▶ Objective: Every line below should be repeated exactly.

▶ Dataset excerpt:
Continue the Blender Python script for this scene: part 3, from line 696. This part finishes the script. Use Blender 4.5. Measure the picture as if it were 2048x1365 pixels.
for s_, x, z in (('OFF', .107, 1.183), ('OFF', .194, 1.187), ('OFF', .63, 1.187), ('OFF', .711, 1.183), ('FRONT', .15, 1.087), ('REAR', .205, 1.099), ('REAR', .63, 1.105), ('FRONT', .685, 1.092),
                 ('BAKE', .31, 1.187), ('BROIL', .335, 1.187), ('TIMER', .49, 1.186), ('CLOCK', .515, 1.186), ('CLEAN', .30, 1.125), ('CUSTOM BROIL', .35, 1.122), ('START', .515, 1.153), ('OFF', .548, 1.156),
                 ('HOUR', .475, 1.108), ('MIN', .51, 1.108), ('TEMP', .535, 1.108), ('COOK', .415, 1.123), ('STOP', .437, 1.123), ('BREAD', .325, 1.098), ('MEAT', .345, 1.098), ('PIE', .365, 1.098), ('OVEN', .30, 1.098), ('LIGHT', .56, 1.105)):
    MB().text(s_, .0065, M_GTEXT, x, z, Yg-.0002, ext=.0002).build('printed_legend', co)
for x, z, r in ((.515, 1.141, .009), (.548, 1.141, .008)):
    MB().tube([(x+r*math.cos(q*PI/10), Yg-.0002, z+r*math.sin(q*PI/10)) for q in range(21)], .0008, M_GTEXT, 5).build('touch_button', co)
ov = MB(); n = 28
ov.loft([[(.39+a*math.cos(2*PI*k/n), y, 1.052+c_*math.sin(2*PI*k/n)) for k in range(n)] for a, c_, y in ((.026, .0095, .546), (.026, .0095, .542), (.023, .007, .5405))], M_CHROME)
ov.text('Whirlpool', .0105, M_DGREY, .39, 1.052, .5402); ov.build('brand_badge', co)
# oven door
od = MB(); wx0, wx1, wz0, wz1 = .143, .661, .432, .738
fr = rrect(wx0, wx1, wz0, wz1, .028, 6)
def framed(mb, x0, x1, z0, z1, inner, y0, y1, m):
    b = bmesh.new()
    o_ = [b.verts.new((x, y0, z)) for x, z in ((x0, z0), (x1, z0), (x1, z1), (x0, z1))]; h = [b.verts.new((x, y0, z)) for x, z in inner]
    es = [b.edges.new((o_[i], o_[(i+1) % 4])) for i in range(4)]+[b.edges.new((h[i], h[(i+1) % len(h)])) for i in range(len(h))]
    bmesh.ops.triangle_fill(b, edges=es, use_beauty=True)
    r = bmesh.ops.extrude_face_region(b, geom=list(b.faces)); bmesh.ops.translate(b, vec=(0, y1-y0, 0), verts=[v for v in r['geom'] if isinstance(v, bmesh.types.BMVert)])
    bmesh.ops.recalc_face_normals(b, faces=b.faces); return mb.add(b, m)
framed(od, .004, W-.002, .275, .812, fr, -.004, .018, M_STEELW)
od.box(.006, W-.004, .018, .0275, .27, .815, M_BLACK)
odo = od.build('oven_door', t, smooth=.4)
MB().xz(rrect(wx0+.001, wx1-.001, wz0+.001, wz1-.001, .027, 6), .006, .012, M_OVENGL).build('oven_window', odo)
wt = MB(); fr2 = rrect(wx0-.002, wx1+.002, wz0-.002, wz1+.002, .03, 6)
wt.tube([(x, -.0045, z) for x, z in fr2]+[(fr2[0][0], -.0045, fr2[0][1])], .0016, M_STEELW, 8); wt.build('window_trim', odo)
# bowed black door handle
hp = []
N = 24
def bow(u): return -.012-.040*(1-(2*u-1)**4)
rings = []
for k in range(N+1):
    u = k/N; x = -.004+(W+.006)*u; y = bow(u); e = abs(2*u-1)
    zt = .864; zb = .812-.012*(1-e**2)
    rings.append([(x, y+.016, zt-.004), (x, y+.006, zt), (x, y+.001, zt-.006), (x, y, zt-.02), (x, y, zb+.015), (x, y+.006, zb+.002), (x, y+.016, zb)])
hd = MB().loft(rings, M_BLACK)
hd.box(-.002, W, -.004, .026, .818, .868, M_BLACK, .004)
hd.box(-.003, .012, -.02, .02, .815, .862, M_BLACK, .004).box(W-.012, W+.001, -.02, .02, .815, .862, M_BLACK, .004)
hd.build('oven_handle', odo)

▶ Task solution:
Continue the Blender Python script for this scene: part 3, from line 696. This part finishes the script. Use Blender 4.5. Measure the picture as if it were 2048x1365 pixels.
for s_, x, z in (('OFF', .107, 1.183), ('OFF', .194, 1.187), ('OFF', .63, 1.187), ('OFF', .711, 1.183), ('FRONT', .15, 1.087), ('REAR', .205, 1.099), ('REAR', .63, 1.105), ('FRONT', .685, 1.092),
                 ('BAKE', .31, 1.187), ('BROIL', .335, 1.187), ('TIMER', .49, 1.186), ('CLOCK', .515, 1.186), ('CLEAN', .30, 1.125), ('CUSTOM BROIL', .35, 1.122), ('START', .515, 1.153), ('OFF', .548, 1.156),
                 ('HOUR', .475, 1.108), ('MIN', .51, 1.108), ('TEMP', .535, 1.108), ('COOK', .415, 1.123), ('STOP', .437, 1.123), ('BREAD', .325, 1.098), ('MEAT', .345, 1.098), ('PIE', .365, 1.098), ('OVEN', .30, 1.098), ('LIGHT', .56, 1.105)):
    MB().text(s_, .0065, M_GTEXT, x, z, Yg-.0002, ext=.0002).build('printed_legend', co)
for x, z, r in ((.515, 1.141, .009), (.548, 1.141, .008)):
    MB().tube([(x+r*math.cos(q*PI/10), Yg-.0002, z+r*math.sin(q*PI/10)) for q in range(21)], .0008, M_GTEXT, 5).build('touch_button', co)
ov = MB(); n = 28
ov.loft([[(.39+a*math.cos(2*PI*k/n), y, 1.052+c_*math.sin(2*PI*k/n)) for k in range(n)] for a, c_, y in ((.026, .0095, .546), (.026, .0095, .542), (.023, .007, .5405))], M_CHROME)
ov.text('Whirlpool', .0105, M_DGREY, .39, 1.052, .5402); ov.build('brand_badge', co)
# oven door
od = MB(); wx0, wx1, wz0, wz1 = .143, .661, .432, .738
fr = rrect(wx0, wx1, wz0, wz1, .028, 6)
def framed(mb, x0, x1, z0, z1, inner, y0, y1, m):
    b = bmesh.new()
    o_ = [b.verts.new((x, y0, z)) for x, z in ((x0, z0), (x1, z0), (x1, z1), (x0, z1))]; h = [b.verts.new((x, y0, z)) for x, z in inner]
    es = [b.edges.new((o_[i], o_[(i+1) % 4])) for i in range(4)]+[b.edges.new((h[i], h[(i+1) % len(h)])) for i in range(len(h))]
    bmesh.ops.triangle_fill(b, edges=es, use_beauty=True)
    r = bmesh.ops.extrude_face_region(b, geom=list(b.faces)); bmesh.ops.translate(b, vec=(0, y1-y0, 0), verts=[v for v in r['geom'] if isinstance(v, bmesh.types.BMVert)])
    bmesh.ops.recalc_face_normals(b, faces=b.faces); return mb.add(b, m)
framed(od, .004, W-.002, .275, .812, fr, -.004, .018, M_STEELW)
od.box(.006, W-.004, .018, .0275, .27, .815, M_BLACK)
odo = od.build('oven_door', t, smooth=.4)
MB().xz(rrect(wx0+.001, wx1-.001, wz0+.001, wz1-.001, .027, 6), .006, .012, M_OVENGL).build('oven_window', odo)
wt = MB(); fr2 = rrect(wx0-.002, wx1+.002, wz0-.002, wz1+.002, .03, 6)
wt.tube([(x, -.0045, z) for x, z in fr2]+[(fr2[0][0], -.0045, fr2[0][1])], .0016, M_STEELW, 8); wt.build('window_trim', odo)
# bowed black door handle
hp = []
N = 24
def bow(u): return -.012-.040*(1-(2*u-1)**4)
rings = []
for k in range(N+1):
    u = k/N; x = -.004+(W+.006)*u; y = bow(u); e = abs(2*u-1)
    zt = .864; zb = .812-.012*(1-e**2)
    rings.append([(x, y+.016, zt-.004), (x, y+.006, zt), (x, y+.001, zt-.006), (x, y, zt-.02), (x, y, zb+.015), (x, y+.006, zb+.002), (x, y+.016, zb)])
hd = MB().loft(rings, M_BLACK)
hd.box(-.002, W, -.004, .026, .818, .868, M_BLACK, .004)
hd.box(-.003, .012, -.02, .02, .815, .862, M_BLACK, .004).box(W-.012, W+.001, -.02, .02, .815, .862, M_BLACK, .004)
hd.build('oven_handle', odo)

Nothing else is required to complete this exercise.